The Reserve
RIVERSIDE, CA-Friedkin Realty of San Francisco has acquired two apartment complexes totaling 384 units from Chicago-based Equity Residential REIT for $53.6 million, according to Hendricks & Partners brokers Dean Zander, Vince Norris and Paul Runkle, who were the listing agents for the properties. They tell GlobeSt.com that Friedkin was one of 29 bidders on the properties, which generated 55 tours amid substantial investor interest.
The two complexes are the 208-unit View Pointe and the 176-unit Reserve at Moreno Valley Ranch. View Pointe, at 5059 Quail Run Rd. in Riverside, was built in 1998 and was approximately 99% leased at close of escrow. The complex is an institutional quality asset that lies a short distance from UC Riverside. The garden style property features a mix of one and two bedroom apartments situated on over 26 acres. It also features a large leasing center, community room, business center, fitness center with dry sauna, resort style pool and spa, and a tennis court. Unit amenities include washer/dryers, central air, large patios and storage units. The property also contained a recorded tract map for future condominium re-sales. View Pointe is located immediately adjacent to the 60/215 Freeway.

View Pointe
The Reserve at Moreno Valley Ranch is at 15100 Moreno Beach Dr., Rancho Belago, and was built in 2005. The complex, which was approximately 95% leased at close of escrow, lies adjacent to Moreno Valley Ranch Golf Course in the eastern side of Moreno Valley. The garden style complex features a mix of one, two and three bedroom apartment homes situated on over 10 acres. It also features a large leasing center, conference room and business center, fitness center, resort style pool and BBQ area. Unit amenities include washer/dryers, central air, large patios and nine-foot ceilings. Reserve at Moreno Valley Ranch is located approximately two miles south of the 60 Freeway in Moreno Valley.
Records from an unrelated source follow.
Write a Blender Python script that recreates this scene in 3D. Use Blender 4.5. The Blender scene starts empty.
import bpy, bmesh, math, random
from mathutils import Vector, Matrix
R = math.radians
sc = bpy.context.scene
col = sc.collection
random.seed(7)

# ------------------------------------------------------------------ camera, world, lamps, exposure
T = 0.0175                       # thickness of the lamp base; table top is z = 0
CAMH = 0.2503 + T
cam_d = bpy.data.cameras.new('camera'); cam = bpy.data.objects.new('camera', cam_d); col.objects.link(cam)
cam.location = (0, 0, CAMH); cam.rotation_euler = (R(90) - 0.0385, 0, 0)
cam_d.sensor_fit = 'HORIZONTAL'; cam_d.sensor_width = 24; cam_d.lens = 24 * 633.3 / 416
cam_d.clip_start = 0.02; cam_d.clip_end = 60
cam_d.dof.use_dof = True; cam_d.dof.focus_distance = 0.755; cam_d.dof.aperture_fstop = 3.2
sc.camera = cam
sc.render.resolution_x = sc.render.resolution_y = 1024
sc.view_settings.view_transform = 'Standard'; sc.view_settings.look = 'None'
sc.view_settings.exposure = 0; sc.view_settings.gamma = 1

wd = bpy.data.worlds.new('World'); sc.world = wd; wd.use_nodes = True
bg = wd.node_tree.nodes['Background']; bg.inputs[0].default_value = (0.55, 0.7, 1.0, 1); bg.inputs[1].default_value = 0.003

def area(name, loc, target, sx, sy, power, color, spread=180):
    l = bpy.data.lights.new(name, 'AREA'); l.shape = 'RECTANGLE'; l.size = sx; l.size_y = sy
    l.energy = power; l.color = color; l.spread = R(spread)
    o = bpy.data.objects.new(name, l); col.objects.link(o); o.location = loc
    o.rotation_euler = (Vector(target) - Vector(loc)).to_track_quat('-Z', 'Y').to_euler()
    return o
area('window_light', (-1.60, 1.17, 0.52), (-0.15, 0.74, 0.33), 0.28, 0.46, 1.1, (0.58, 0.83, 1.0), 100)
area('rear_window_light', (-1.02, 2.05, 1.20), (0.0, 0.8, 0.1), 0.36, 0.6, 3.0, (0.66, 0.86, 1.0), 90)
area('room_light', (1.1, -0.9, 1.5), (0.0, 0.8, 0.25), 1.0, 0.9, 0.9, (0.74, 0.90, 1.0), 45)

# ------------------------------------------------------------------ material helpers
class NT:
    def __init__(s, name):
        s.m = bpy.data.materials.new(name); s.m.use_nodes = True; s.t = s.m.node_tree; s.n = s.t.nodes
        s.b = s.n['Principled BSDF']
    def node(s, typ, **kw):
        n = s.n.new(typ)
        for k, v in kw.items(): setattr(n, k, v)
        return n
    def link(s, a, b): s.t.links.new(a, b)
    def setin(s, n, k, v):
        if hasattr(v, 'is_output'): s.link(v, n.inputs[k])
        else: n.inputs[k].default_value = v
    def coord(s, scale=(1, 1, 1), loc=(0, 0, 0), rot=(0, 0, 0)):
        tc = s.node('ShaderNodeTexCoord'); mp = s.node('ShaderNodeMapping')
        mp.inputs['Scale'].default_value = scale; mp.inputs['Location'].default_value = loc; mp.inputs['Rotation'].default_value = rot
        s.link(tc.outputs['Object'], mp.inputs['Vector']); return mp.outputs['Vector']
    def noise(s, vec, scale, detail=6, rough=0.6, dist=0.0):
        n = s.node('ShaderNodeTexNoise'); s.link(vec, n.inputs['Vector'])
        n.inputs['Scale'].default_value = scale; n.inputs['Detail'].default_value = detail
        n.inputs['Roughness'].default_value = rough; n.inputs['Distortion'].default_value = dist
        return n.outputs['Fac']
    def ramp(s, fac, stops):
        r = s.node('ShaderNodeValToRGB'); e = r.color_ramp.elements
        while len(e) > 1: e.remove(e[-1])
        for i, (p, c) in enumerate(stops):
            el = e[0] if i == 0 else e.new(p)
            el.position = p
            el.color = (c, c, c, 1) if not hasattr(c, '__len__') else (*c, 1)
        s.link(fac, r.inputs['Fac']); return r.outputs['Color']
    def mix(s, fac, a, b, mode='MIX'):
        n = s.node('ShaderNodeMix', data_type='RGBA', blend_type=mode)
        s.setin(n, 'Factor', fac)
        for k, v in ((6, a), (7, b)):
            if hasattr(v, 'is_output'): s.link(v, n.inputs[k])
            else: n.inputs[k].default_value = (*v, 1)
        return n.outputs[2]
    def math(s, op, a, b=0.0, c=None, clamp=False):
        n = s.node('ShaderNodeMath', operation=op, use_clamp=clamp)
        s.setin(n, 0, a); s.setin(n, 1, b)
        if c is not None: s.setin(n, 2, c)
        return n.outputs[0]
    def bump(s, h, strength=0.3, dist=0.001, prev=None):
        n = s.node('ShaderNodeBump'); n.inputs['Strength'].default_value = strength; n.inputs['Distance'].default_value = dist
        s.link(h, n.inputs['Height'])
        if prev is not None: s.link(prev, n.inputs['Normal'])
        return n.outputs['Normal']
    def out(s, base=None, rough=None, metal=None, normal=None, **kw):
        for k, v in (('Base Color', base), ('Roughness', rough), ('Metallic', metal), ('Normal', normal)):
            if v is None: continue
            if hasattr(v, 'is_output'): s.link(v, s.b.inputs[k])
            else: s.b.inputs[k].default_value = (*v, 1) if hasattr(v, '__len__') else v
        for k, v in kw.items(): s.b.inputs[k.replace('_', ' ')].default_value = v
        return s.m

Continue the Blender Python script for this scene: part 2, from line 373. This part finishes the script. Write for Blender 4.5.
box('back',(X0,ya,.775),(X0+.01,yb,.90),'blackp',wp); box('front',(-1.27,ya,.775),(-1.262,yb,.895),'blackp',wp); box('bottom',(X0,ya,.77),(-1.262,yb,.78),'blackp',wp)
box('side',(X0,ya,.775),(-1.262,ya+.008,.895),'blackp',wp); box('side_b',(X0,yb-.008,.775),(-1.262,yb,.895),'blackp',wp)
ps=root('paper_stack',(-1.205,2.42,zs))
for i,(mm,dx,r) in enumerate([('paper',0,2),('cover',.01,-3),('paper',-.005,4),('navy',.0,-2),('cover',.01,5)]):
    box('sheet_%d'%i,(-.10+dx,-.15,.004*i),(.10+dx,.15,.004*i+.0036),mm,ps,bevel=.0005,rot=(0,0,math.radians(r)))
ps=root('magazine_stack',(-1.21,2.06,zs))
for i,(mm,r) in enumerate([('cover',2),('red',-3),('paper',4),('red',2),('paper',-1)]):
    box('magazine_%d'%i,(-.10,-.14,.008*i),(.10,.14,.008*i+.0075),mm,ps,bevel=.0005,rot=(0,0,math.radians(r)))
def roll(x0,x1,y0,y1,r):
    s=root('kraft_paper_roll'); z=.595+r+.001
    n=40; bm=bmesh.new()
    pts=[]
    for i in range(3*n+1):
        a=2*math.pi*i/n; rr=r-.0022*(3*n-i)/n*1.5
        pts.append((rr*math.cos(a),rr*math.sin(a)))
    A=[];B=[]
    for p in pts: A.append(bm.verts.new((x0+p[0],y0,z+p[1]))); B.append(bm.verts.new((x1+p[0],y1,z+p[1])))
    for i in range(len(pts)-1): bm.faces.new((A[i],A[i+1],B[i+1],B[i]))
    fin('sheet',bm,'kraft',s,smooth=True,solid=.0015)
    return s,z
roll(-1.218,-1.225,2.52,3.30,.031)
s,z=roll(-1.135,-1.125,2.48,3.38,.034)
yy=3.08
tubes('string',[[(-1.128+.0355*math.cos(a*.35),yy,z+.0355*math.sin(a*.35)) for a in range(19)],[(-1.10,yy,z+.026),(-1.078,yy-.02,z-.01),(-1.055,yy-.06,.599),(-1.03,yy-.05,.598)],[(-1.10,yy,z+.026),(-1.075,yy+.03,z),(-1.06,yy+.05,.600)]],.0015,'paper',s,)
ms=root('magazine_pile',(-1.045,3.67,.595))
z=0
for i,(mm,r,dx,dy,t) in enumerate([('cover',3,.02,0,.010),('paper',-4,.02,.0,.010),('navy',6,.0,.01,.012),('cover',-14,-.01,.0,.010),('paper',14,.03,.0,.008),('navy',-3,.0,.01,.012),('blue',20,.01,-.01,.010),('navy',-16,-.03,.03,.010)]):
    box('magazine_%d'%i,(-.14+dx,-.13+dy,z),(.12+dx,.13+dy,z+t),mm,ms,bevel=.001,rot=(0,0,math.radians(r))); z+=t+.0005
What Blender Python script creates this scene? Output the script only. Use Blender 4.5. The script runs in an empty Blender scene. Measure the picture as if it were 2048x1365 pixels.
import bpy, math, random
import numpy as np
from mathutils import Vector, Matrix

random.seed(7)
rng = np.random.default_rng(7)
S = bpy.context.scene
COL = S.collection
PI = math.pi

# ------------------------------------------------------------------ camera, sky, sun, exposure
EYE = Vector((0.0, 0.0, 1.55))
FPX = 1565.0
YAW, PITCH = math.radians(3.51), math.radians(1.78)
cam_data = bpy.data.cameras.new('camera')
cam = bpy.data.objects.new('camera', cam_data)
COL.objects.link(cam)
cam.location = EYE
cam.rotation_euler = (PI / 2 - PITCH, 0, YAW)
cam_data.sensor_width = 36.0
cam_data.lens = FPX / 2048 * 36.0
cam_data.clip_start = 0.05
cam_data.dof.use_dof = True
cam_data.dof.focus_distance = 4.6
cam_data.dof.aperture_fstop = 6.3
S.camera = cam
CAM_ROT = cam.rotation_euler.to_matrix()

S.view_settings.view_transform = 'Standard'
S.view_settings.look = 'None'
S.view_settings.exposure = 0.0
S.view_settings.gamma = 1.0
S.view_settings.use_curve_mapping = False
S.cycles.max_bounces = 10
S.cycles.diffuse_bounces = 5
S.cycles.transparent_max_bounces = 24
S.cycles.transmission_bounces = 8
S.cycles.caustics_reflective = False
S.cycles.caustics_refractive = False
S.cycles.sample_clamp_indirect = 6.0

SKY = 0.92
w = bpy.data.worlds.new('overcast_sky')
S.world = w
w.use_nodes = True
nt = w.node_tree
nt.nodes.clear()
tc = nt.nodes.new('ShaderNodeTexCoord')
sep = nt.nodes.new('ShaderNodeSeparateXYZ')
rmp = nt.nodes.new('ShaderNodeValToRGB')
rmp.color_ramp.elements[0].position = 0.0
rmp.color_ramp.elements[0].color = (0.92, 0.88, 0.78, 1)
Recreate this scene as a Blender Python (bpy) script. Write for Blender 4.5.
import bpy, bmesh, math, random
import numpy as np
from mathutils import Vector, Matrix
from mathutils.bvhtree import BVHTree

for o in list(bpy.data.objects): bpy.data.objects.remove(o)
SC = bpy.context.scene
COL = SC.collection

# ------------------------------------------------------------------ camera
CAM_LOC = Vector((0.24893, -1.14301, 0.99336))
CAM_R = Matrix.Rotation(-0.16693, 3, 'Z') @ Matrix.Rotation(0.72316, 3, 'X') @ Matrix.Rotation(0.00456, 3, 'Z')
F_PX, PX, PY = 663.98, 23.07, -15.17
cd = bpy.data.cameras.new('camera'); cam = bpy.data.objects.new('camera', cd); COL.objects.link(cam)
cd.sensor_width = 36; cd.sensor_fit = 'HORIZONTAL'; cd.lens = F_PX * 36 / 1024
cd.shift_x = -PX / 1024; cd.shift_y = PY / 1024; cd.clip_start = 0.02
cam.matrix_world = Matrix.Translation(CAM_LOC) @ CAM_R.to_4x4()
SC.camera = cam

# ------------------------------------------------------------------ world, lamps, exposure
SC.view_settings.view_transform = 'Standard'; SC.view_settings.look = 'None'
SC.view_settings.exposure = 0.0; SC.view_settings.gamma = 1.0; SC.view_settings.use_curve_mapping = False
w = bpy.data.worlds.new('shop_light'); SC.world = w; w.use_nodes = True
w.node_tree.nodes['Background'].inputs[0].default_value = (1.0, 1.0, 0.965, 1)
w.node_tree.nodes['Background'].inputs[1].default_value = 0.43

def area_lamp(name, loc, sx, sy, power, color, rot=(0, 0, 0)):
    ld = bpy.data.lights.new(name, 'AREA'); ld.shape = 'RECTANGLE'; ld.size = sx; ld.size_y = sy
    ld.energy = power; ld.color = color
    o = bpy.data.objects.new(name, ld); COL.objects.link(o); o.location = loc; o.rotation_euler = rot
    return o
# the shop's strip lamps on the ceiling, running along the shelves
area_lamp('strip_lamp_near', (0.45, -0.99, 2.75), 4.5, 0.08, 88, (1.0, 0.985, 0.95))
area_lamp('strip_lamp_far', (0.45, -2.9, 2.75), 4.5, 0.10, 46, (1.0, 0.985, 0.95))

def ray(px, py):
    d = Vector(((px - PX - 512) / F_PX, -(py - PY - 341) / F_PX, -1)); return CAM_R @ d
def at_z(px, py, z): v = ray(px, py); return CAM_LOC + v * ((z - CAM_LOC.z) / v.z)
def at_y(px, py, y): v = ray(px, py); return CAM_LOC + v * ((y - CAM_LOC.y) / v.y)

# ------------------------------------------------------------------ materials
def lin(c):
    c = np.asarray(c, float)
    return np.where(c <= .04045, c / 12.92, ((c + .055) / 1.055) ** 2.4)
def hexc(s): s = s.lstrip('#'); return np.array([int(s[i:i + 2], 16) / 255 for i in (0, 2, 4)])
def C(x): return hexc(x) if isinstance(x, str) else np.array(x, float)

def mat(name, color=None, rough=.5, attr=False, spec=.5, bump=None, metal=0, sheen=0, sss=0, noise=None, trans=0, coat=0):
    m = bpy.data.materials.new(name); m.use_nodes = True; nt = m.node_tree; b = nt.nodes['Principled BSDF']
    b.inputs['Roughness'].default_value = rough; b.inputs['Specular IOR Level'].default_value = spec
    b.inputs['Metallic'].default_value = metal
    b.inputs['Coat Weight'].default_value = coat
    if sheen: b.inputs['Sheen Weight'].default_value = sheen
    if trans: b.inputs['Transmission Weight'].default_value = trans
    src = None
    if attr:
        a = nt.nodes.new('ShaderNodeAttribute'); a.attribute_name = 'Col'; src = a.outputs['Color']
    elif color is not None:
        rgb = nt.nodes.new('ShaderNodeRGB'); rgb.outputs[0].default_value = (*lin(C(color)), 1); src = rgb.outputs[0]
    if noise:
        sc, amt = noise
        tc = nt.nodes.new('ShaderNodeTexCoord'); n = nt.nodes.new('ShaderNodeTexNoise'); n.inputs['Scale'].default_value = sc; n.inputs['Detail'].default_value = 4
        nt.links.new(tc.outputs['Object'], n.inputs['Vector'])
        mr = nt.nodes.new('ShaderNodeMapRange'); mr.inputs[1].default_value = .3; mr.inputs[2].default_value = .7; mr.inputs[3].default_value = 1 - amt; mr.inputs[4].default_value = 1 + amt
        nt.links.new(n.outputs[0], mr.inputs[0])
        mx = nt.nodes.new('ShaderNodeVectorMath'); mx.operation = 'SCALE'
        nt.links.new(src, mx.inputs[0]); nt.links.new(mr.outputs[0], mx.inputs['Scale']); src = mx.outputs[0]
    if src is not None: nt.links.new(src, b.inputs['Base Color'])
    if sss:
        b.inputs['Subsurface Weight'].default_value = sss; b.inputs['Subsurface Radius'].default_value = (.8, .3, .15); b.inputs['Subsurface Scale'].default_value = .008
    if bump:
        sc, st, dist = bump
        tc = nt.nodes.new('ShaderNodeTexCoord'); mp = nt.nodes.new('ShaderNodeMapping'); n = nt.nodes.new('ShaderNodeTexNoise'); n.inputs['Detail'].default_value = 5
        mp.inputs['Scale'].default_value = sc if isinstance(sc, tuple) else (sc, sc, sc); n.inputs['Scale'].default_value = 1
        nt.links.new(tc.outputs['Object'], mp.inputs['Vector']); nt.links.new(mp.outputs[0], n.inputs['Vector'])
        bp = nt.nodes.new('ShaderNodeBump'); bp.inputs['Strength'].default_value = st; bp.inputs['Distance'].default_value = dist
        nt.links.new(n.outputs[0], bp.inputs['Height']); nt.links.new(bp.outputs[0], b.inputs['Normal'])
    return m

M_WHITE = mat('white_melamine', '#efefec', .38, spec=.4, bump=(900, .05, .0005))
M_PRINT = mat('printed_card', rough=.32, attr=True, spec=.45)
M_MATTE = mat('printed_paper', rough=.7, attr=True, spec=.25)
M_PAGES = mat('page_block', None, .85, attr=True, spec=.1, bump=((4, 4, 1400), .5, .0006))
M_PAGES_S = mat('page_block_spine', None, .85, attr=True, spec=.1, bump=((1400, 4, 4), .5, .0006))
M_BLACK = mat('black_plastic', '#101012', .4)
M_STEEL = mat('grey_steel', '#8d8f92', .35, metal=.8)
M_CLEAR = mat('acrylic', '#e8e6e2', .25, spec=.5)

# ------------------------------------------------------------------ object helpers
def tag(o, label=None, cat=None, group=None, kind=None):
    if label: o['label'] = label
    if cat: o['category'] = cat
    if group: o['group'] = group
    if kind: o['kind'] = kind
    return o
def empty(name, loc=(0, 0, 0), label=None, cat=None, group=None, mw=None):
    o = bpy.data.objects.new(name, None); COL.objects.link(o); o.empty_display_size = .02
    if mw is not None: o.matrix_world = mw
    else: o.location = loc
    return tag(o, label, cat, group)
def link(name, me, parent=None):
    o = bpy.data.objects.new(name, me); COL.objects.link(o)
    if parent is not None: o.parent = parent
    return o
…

Zander, Norris and Runkle note that “these sales represent two of the largest institutional sales in the Inland Empire in 2010.” Commenting on the 55 property tours that the offering generated, Norris said: “Most investors were attracted to the Inland Empire because of intense cap rate compression within the coastal and downtown areas of L.A .and Orange counties.” Zander added, “The properties were both offered free and clear of debt, which allowed the buyer to capitalize on the historically low interest rates.”
These deals were some of the last to take advantage of the positive leverage between long-term fixed debt and relatively attractive cap rates, the Hendricks & Partners team noted. "The cost on fixed rate GSE debt has risen by as much as 70 basis points since close of escrow. However, equity is still outpacing available offerings in most markets thus pricing pressure is still relatively high," they pointed out.